While giving his opening remarks, the director of the International Land Coalition (ILC) secretariat, Michael Taylor, stated that this year’s GLF had the goals of:
- Drafting ambitious government targets that respond to the needs of marginalized communities regarding land rights;
- Shifting from a singular focus on land redistribution toward the broader restructuring and redistribution of political and economic rights to impoverished groups; and
- Ratifying and implementing coherent laws that address the rights of indigenous peoples, farmers and other small-scale land occupants.
Yet during the GLF there were a lot of noble words, soft-soaping, and organizations and organizers congratulating themselves for setting goals before actually achieving any of them.

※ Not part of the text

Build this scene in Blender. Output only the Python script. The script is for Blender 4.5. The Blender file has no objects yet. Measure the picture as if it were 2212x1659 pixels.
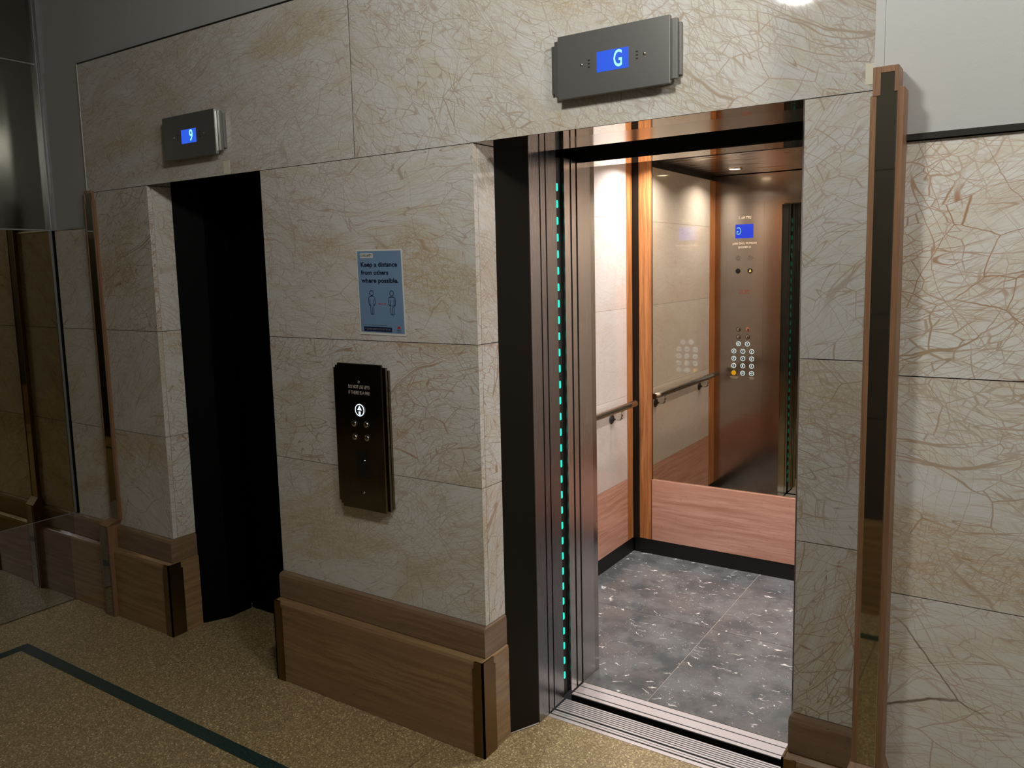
import bpy, bmesh, math, random
from mathutils import Vector, Matrix
random.seed(4)
S = bpy.context.scene
C = S.collection
# ---------------------------------------------------------------- camera
cam = bpy.data.objects.new('camera', bpy.data.cameras.new('camera')); C.objects.link(cam); S.camera = cam
R_ = Vector((0.83470524, 0.55021723, -0.02298177)); U_ = Vector((-0.04650431, 0.11200943, 0.99261837)); F_ = Vector((-0.5487299, 0.82747501, -0.11908234))
M = Matrix((R_, U_, -F_)).transposed().to_4x4(); M.translation = Vector((1.40049638, -2.16913722, 1.71976618))
cam.matrix_world = M
cam.data.sensor_width = 36; cam.data.sensor_fit = 'HORIZONTAL'
cam.data.lens = 1722.1757 * 36 / 2212
cam.data.shift_x = -(1107.095 - 1106) / 2212
cam.data.shift_y = (785.7878 - 829.5) / 2212
cam.data.clip_start = 0.02; cam.data.clip_end = 60
# ---------------------------------------------------------------- world / exposure / lights
W = bpy.data.worlds.new('world'); S.world = W; W.use_nodes = True
W.node_tree.nodes['Background'].inputs[0].default_value = (0.02, 0.02, 0.022, 1); W.node_tree.nodes['Background'].inputs[1].default_value = 1
S.view_settings.view_transform = 'Standard'; S.view_settings.look = 'None'
S.view_settings.gamma = 1; S.view_settings.use_curve_mapping = False
S.view_settings.exposure = 0.12
S.cycles.max_bounces = 14; S.cycles.glossy_bounces = 8; S.cycles.diffuse_bounces = 6
S.cycles.caustics_reflective = True; S.cycles.blur_glossy = 0.8; S.cycles.sample_clamp_indirect = 4

LAMP = Vector((0.54, -1.26, 2.865))
def light(name, kind, loc, power, col, **k):
    d = bpy.data.lights.new(name, kind); d.energy = power; d.color = col
    for a, b in k.items(): setattr(d, a, b)
    o = bpy.data.objects.new(name, d); C.objects.link(o); o.location = loc; return o
LAMP_GLOW = 84      # glow of the pendant's crystal shade; an added second lamp lights the right
FILL_LAMP = Vector((2.3, -1.26, 2.865))
DOWN = [(-0.33, 1.10), (-0.33, 1.93), (0.86, 1.10), (0.86, 1.93)]
for x, y in DOWN:
    light('downlight_beam', 'AREA', (x, y, 2.322), 10, (1.0, 0.95, 0.945), shape='DISK', size=0.07, spread=math.radians(148))

# ---------------------------------------------------------------- material helpers
def lin(c):
    return tuple(((v/255)/12.92 if v/255 <= .04045 else ((v/255+.055)/1.055)**2.4) for v in c)
class N:
    def __init__(s, name):
        s.m = bpy.data.materials.new(name); s.m.use_nodes = True; s.t = s.m.node_tree; s.b = s.t.nodes['Principled BSDF']
    def n(s, typ, ins={}, **k):
        o = s.t.nodes.new(typ)
        for a, b in k.items(): setattr(o, a, b)
        for a, b in ins.items(): s.put(o.inputs[a], b)
        return o
    def put(s, i, v):
        if isinstance(v, bpy.types.NodeSocket): s.t.links.new(v, i)
        elif isinstance(v, (tuple, list)) and len(v) == 3 and i.type == 'RGBA': i.default_value = (*v, 1)
        else: i.default_value = v
    def set(s, **k):
        for a, b in k.items(): s.put(s.b.inputs[a.replace('_', ' ')], b)
        return s.m
    def math(s, op, a, b=0.0, c=0.0, clamp=False):
        o = s.n('ShaderNodeMath', {0: a, 1: b, 2: c}, operation=op); o.use_clamp = clamp; return o.outputs[0]
    def vmath(s, op, a, b=(0, 0, 0), scale=None):
        ins = {0: a, 1: b}
        o = s.n('ShaderNodeVectorMath', ins, operation=op)
        if scale is not None: s.put(o.inputs['Scale'], scale)
        return o.outputs[0]
    def noise(s, vec, scale, detail=3, rough=.5, col=False):
        o = s.n('ShaderNodeTexNoise', {'Vector': vec, 'Scale': scale, 'Detail': detail, 'Roughness': rough})
        return o.outputs['Color' if col else 'Fac']
    def ss(s, v, lo, hi, a=0.0, b=1.0):
        return s.n('ShaderNodeMapRange', {'Value': v, 'From Min': lo, 'From Max': hi, 'To Min': a, 'To Max': b}, interpolation_type='SMOOTHSTEP').outputs[0]
    def mix(s, f, a, b):
        o = s.n('ShaderNodeMix', data_type='RGBA'); s.put(o.inputs['Factor'], f); s.put(o.inputs['A'], a) if 0 else None
        cs = [i for i in o.inputs if i.type == 'RGBA']; s.put(cs[0], a); s.put(cs[1], b)
        return [q for q in o.outputs if q.type == 'RGBA'][0]
def simple(name, col, rough=.5, metal=0., coat=0., spec=.5, emit=None, es=1.):
    m = N(name)
    m.set(Base_Color=lin(col), Roughness=rough, Metallic=metal, Coat_Weight=coat, Specular_IOR_Level=spec)
    if coat: m.set(Coat_Roughness=.02)
    if emit: m.set(Emission_Color=lin(emit), Emission_Strength=es)
    return m.m
def glow(name, col, s):
    m = N(name); m.set(Base_Color=(0, 0, 0), Roughness=.4, Emission_Color=lin(col), Emission_Strength=s); return m.m
def brushed(name, col, rough, axis='z', var=.06):
    m = N(name)
    co = m.n('ShaderNodeTexCoord').outputs['Object']
    sc = (260, 260, 3) if axis == 'z' else (3, 260, 260)
    v = m.vmath('MULTIPLY', co, sc)
    f = m.noise(v, 1, 2)
    big = m.noise(co, 2.5, 1)
    c = lin(col)
    m.set(Base_Color=m.mix(f, tuple(x*(1-var) for x in c), tuple(min(1, x*(1+var)) for x in c)), Metallic=1.0,
          Roughness=m.math('ADD', m.math('MULTIPLY', f, .06), m.math('ADD', m.math('MULTIPLY', big, .04), rough-.05)))
    return m.m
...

Every time a discussion was raised on how to implement specific policies or how global guidelines can guide countries to specific policies, issues were tackled by vague ideas and inapplicable policy recommendations that solely work in some but not all nations.

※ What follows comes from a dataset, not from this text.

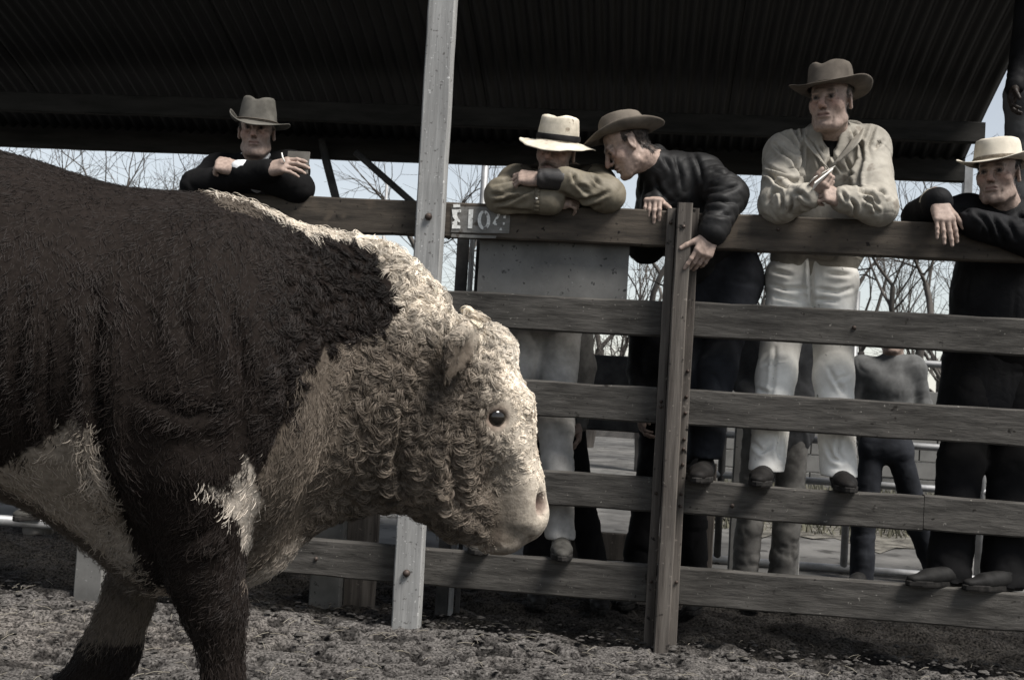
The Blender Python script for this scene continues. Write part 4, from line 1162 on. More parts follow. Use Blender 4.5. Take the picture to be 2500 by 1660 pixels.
# ---- man in the beige jacket -------------------------------------------------
def man_beige():
    h = head_frame(2028, 249, 0.10, 27, 4, -2, 1.06)
    root = person(px(1960, 1185, 0.15) * np.array([1, 1, 0]) + ZUP * 0.70, 'man in a beige jacket and white trousers writing in a notebook on the top rail')
    neck, chest, belly, pel = px(2032, 338, 0.21), px(2022, 420, 0.26), px(2005, 560, 0.31), px(1985, 640, 0.33)
    arms = [(px(1919, 379, 0.24), px(1901, 500, 0.01), px(1968, 482, -0.095)), (px(2116, 363, 0.24), px(2143, 505, 0.01), px(2060, 487, -0.095))]
    lg = [(px(1927, 705, 0.33), px(1895, 915, 0.20), px(1871, 1128, 0.125)), (px(2033, 708, 0.33), px(2035, 920, 0.20), px(2051, 1142, 0.125))]
    H = SDF(); add_head(H, h, 1.0, 1.08); H.cone(h(0, -0.02, -0.07), neck, 0.062, 0.066, 0.025)
    HA = SDF(); tips = []
    tips += add_hand(HA, px(1972, 480, -0.100), px(2012, 462, -0.125) - px(1972, 480, -0.100), TOC * 0.6 - ZUP * 0.8, 1, ((35, 60, 40), (45, 65, 40), (50, 65, 40), (55, 65, 40)), (10, 25), sc=0.97)
    HB = SDF()
    tips += add_hand(HB, px(2056, 488, -0.105), px(2008, 470, -0.14) - px(2056, 488, -0.105), TOC * 0.85 + ZUP * 0.35, -1, ((40, 60, 35), (55, 70, 40), (60, 75, 40), (60, 75, 40)), (20, 30), sc=0.97)
    body_obj(root, [('head', H, 0.0042), ('hand', HA, 0.0034), ('hand', HB, 0.0034), core(pel, chest, neck, arms, lg)], h, (0.07, 0.06, 0.052), 0.85, None, 1.0, tips)
    S = jacket_sdf(pel, belly, chest, neck, arms, FN, r=(0.185, 0.195, 0.195), shr=0.084, upr=0.092, elr=0.080, wrr=0.052, depth=0.70, k=0.075)
    S.cone(px(2030, 318, 0.15), px(2024, 402, 0.09), 0.044, 0.008, 0.012, -1)
    S.cone(px(2018, 412, 0.09), px(2002, 480, 0.09), 0.010, 0.010, 0.012)            # placket
    for (sh, el, wr) in arms:
        S.cone(el + (wr - el) * 0.80, wr, 0.055, 0.056, 0.008)
    V, F = S.mesh(0.0062, 1)
    segs = arm_segs(arms, 0.012, chest, belly, neck)
    V = wrinkle(V, F, segs, 3)
    V = folds(V, F, [[(410, 540), (440, 640), (430, 760)], [(220, 680), (330, 760), (420, 880)], (1.5, (185, 815), (260, 900), (350, 965), (395, 1080), (410, 1150)), [(310, 560), (370, 700), (440, 850)],
        [(100, 1000), (200, 1060), (300, 1080)], (1.4, (80, 1060), (180, 1110), (300, 1130), (400, 1165)), (1.3, (140, 1090), (220, 1180), (290, 1200)), [(120, 1330), (170, 1250), (240, 1230)], [(500, 780), (560, 900), (600, 1030)],
        (1.3, (440, 800), (420, 960), (410, 1130)), [(690, 880), (740, 1000), (780, 1050)], (1.4, (880, 680), (900, 760), (960, 830), (970, 960)), (1.6, (960, 960), (935, 1100), (940, 1240)), [(850, 1080), (910, 1090)], [(820, 940), (860, 1040)],
        (1.3, (950, 1240), (1040, 1260), (1110, 1350)), [(960, 1280), (1060, 1340), (1100, 1420)], [(860, 1290), (900, 1360), (890, 1450)], [(790, 1240), (830, 1320)], [(1110, 1220), (1180, 1260)], [(1080, 640), (1040, 760), (1000, 860)],
        [(1150, 780), (1080, 850)], [(700, 1000), (720, 1080)], [(580, 820), (640, 900)], [(360, 1260), (430, 1250), (480, 1310)], (1.2, (690, 880), (650, 1030), (630, 1100)), [(240, 1240), (260, 1330), (250, 1400)], [(330, 1270), (340, 1360), (320, 1430)]],
        (1840, 130), 3.647, 0.020, 4.0)
    mesh_obj('jacket', V, F, M_beige, root)
    collar_strip(root, M_beige, [px(2021, 410, 0.078), px(1988, 358, 0.115), px(1990, 330, 0.25), px(2035, 322, 0.32), px(2082, 326, 0.26), px(2072, 352, 0.085), px(2026, 410, 0.070)],
                 [px(2010, 400, 0.066), px(1964, 344, 0.100), px(1978, 302, 0.26), px(2036, 296, 0.335), px(2100, 298, 0.26), px(2104, 338, 0.040), px(2044, 400, 0.045)])
    C = SDF(); C.cone(px(2030, 345, 0.20), px(2023, 430, 0.19), 0.062, 0.07, 0.02); V, F = C.mesh(0.010)
    mesh_obj('shirt', V, F, M_black, root)
    legs(root, M_white_trs, lg, (0.099, 0.083, 0.076), 5, 0.0075, amp=0.004, fold=[
        ([[(585, 120), (578, 260), (562, 390)], [(520, 220), (600, 200), (660, 190)], [(440, 660), (510, 730), (570, 690)], [(940, 310), (985, 380)], [(900, 240), (940, 310), (1020, 280)],
          [(885, 680), (930, 770), (980, 790)], [(480, 360), (560, 390)], [(620, 620), (600, 720), (615, 770)], [(960, 640), (955, 740), (990, 780)]], (1650, 800), 2.413),
        ([(1.8, (1380, 1180), (1378, 1290), (1385, 1420)), [(1190, 1310), (1260, 1335), (1370, 1330)], [(1220, 1370), (1330, 1390)], [(1400, 1330), (1500, 1350), (1570, 1330)], [(1400, 1380), (1500, 1392)], [(1200, 1250), (1290, 1270)], [(1450, 1260), (1560, 1270)]], (1250, 0), 1.889)])
    for (x, y, tx, ty), z in (((1868, 1150, 1850, 1175), 0.701), ((2053, 1163, 2072, 1190), 0.701)):
        a = px(x, y, 0.11); a[2] = z + 0.10; t = px(tx, ty, -0.085); boot(a, t, M_bootbrown, root, 0.048, z)
    hat(h, M_felt_brown, root, crown=(0.094, 0.112), ch=0.108, taper=0.88, bw=0.084, curl=0.032, front=0.012, back=0.012, dent=0.030, pinch=0.10, band=M_felt_tan, tilt=(2, 2), up=0.050, seed=11, bandh=0.016)
    # watch strap
    tube('wristband', [px(2049, 472, -0.128), px(2056, 482, -0.138), px(2054, 494, -0.132), px(2047, 503, -0.115)], 0.006, M_glove, root)
    nb = empty('notebook', px(2010, 450, -0.13), 'small white open notebook held over the rail by the beige-jacketed man', 'notebook')
    a, b = px(1978, 444, -0.155), px(2030, 416, -0.105)
    slab('cover', a, b, TOC * 0.5 + ZUP * 0.4 + FU * 0.3, 0.050, TOC * 0.5 - ZUP * 0.8, 0.004, M_paper, nb)
    a, b = px(1986, 455, -0.175), px(2031, 420, -0.125)
    slab('page_block', a, b, TOC * 0.9 + ZUP * 0.3, 0.055, TOC * 0.3 - ZUP * 0.9, 0.009, M_paper, nb)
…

In one session moderated by Global Witness, the organization introduced recommendations to prevent land grabbing, inviting the audience to discuss the feasibility, adaptability, and the lacking points of the document. The audience, consisting of experts, chief executive officers and activists, was divided into working groups to discuss and summarize their perspectives and critiques. But instead of hearing concrete examples of their countries or organizations, vague ideas that one can hear on a student-level conference, such as improving education or spreading awareness, were endorsed.

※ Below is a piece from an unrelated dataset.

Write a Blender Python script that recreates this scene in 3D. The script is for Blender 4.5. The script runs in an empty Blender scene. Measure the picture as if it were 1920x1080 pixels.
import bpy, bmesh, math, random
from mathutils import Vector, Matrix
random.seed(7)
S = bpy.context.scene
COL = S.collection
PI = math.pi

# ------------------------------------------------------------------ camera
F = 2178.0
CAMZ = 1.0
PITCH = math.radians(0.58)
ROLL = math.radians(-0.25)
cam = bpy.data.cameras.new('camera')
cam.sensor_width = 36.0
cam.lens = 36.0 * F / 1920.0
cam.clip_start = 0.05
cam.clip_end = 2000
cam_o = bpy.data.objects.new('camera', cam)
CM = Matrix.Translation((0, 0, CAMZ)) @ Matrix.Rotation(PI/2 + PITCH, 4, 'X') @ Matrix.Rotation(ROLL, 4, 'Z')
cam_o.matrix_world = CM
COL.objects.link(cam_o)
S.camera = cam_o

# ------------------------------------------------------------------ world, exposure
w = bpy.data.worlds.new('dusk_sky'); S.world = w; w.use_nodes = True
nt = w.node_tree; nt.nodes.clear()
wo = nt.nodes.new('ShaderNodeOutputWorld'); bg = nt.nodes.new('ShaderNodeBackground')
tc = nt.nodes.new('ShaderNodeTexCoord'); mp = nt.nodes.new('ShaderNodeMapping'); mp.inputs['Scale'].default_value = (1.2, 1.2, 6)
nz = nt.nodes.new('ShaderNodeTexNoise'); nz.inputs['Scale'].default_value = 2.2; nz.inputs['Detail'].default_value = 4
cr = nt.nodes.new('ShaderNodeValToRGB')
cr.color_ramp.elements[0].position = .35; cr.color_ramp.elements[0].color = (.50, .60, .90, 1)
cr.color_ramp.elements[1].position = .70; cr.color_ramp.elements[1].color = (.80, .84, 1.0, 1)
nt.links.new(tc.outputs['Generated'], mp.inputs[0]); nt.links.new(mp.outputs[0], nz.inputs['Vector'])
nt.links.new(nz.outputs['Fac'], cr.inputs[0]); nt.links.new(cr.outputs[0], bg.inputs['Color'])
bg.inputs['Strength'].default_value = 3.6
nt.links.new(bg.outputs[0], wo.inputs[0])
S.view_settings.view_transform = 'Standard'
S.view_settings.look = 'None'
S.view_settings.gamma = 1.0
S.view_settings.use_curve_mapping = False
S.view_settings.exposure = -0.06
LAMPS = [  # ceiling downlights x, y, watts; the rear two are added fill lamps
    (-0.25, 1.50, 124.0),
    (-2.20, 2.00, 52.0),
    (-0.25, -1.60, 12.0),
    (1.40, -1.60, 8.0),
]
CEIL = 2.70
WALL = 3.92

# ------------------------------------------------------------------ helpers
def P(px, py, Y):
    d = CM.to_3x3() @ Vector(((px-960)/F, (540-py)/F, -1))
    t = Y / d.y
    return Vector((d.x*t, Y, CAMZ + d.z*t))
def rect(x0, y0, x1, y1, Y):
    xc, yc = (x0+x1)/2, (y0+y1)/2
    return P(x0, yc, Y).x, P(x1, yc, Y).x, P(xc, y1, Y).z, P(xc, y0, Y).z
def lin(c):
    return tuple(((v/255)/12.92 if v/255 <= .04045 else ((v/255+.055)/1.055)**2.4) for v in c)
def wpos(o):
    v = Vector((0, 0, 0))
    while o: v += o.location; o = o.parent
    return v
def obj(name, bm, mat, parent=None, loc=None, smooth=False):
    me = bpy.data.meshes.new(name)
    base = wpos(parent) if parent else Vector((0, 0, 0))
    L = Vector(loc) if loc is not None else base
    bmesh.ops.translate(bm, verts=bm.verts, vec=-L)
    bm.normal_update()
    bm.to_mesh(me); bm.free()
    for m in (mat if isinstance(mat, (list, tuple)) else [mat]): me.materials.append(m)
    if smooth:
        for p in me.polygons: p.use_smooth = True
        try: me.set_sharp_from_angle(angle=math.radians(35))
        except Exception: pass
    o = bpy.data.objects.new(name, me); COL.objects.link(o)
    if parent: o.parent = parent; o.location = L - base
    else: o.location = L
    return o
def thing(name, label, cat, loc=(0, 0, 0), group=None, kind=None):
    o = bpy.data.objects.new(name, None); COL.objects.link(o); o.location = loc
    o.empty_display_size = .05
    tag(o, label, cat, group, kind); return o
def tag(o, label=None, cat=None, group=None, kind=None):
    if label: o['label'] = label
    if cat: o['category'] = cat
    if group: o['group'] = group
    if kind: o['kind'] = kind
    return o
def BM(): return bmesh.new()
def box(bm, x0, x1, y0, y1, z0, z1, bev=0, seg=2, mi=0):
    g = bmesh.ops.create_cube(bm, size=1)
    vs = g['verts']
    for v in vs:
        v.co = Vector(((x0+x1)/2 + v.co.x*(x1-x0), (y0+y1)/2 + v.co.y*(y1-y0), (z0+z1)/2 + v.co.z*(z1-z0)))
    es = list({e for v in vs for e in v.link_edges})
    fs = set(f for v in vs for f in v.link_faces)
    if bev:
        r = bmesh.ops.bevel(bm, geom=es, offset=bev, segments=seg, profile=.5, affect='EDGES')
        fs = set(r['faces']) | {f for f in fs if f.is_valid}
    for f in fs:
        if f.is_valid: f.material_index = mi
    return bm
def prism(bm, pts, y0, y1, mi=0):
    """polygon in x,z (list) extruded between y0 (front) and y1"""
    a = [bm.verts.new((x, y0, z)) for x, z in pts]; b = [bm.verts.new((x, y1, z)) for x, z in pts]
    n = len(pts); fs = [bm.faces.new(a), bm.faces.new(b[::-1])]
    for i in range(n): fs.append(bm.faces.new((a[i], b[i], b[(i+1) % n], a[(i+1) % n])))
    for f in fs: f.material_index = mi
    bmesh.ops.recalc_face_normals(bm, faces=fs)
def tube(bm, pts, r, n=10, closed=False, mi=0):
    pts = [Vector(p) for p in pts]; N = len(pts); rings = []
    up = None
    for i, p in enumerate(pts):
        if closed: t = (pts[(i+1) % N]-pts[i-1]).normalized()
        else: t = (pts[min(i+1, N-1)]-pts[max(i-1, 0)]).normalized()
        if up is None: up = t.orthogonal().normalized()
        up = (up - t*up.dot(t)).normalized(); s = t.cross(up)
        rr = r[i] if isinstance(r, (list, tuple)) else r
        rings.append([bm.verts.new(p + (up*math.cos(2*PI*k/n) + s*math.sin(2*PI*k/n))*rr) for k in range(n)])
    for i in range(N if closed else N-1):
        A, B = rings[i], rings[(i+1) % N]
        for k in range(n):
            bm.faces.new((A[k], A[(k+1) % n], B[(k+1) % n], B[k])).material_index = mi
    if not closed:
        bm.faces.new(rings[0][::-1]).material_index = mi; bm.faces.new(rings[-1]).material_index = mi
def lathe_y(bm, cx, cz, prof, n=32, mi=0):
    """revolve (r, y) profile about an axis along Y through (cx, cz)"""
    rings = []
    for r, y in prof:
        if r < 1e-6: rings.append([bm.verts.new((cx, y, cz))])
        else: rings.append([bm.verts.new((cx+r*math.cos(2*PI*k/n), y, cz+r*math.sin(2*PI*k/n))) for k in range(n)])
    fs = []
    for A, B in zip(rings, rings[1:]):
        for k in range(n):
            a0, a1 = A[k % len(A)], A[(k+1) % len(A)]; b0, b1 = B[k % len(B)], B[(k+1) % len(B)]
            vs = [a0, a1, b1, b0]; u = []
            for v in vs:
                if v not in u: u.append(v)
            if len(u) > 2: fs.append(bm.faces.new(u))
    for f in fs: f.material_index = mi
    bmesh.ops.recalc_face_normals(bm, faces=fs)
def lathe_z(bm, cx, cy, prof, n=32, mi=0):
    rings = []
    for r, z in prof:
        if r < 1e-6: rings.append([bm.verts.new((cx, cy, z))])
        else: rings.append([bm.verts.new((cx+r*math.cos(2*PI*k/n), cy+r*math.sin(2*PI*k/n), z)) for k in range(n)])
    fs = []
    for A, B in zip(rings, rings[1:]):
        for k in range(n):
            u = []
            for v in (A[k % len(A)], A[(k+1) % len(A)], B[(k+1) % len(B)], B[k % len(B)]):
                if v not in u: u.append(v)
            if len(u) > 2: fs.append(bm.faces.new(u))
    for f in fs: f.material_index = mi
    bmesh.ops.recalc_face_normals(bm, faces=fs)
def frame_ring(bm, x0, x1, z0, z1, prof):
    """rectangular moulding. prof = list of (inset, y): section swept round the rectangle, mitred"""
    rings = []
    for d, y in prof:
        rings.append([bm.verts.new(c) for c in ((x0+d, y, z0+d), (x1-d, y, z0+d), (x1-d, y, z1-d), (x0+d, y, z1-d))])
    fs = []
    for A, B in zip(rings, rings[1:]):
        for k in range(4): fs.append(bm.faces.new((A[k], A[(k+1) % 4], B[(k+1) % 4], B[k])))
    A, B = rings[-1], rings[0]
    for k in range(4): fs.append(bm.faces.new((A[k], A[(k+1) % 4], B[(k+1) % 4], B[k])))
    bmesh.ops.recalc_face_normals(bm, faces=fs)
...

Particularly baffling was the point on education. Indeed, education might help, but rural families need to work in order to survive. There is no time or money, even for the children, to go to school or any institution to learn about land grabbing, since sustaining the family’s livelihood is more vital. Land grabbing is a faraway topic that only becomes important and concerning for them when their land is forcefully taken.
Additionally, there are many countries – as one expert of a non-governmental organization pointed out – where people in rural areas do not trust their governments or institutions. Spreading awareness, offering education, or even making rural communities work with their national institutions to help them counter land grabbing is almost an unachievable task. NGOs first need to advocate communities to build trust in institutions to make them collaborate with organizations or governments.
What all the plenaries and sessions made clear was that we are in need of an international framework, but we are more in need of finding more regional or country-specific frameworks to protect humans’ land rights. International frameworks work sufficiently as guidelines for holding organizations, private companies, and governments accountable for their actions. Yet a global framework is inapplicable to specific nations.
In countries like Vietnam or Laos, governments ban independent human-rights organizations and reject “… visits by international human-rights groups and UN human-rights experts.” When authorities discover a defender’s legally prohibited activity, governments deem those groups as a threat and label them as illegal. Such countries cannot apply an international framework – making it inapplicable. Thus it becomes crucial to implement a flexible framework on a regional or national level that can be applied to specific countries or a group of countries with similar restrictions.
Global Witness, as well as other large organizations, work worldwide with different partners. The GLF offers a platform to build bridges and connect organizations. Therefore, all present organizations and activists have the chance to start from an international level, work toward a regional framework, and then implement country-specific frameworks.